Friday, October 23, 2009

Friday Fun: This, Jenn, is the Internet

After the Friday Rant (which was really supposed to be the Thursday Rant, but I forgot to hit "publish") here's your regularly-scheduled Friday Fun.

Here's another clip from one of my favorite shows, The IT Crowd. Jenn, head of IT (even though she knows nothing about computers), has gotten Roy and Moss to write her speech for the company shareholders meeting and the boys decided to have a bit of fun. I wish I could embed it here, but I can't, so here's the link to This, Jenn, is the Internet. Enjoy!

I keep hearing this over and over...

As posted at FlickFilosopher: Question of the day: Is ‘Where the Wild Things Are’ too dangerous for children?: "I wondered in my review of Where the Wild Things Are whether the film wasn’t the beginnings of a shift away from overprotecting children from themselves and the world. After all, it offers a very dark portrait of the most secret workings of a child’s imagination, and it fully embraces of the fact that children are people and that they can be angry, resentful, and bitter." (You can read the rest at the link above)

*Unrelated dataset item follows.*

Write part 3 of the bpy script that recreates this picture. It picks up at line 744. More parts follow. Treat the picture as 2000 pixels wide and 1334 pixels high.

My answer: As with any movie, I keep saying "You've got to know your child." LilGirl was watching the Lord of the Rings movies when she was three and was fine with those (and proceeded to explain the Balrog to her uncles one day). She also liked Hellboy, but when we watched Hellboy II (on video), she excused herself about 15 minutes in because "It's creeping me out." I have to admit I was a little surprised by that reaction, but I noted it. Besides the cost, we tend not to go to many movies in the theater for exactly that reason. At home, she knows if anything in the movie is too scary we can talk through those parts, or she is free to go to another room and find something else to do (this happens if the movie just bores her, too).

If we do see something in the theater, it's generally something we know is pretty innocuous, or something we have familiarized ourselves with enough to attempt to prepare her for "the worst." We tried to do that for Harry Potter and the Half Blood Prince, but a classmate had already revealed the Big Bad Moment to LilGirl, so when we mentioned it she waved it away with "Oh, I already know about that." Occasionally there will be something we didn't know about or that she reacts to unexpectedly, but the key is to keep an eye on her reactions throughout the movie. Most of the time, just an arm around her shoulder is enough. Once or twice, a well-timed "bathroom break" was a good idea.

Obviously, this is just my experience of what works with my kid. Every kid is different. You have to think about YOUR kid, not kids in general, when choosing a movie to see. This is Basic Parenting 101, folks, which is part of why the whole "Is it too scary for children?" thing bugs me.

All this said, I'm still on the fence about Where The Wild Things Are. I don't think it will be too scary for her. I have heard it may be a bit depressing, and that worries me. Scared is one thing, brokenhearted is another. But I think my biggest hang-up may not be about LilGirl's reaction at all. It's about mine, which I've blogged about before.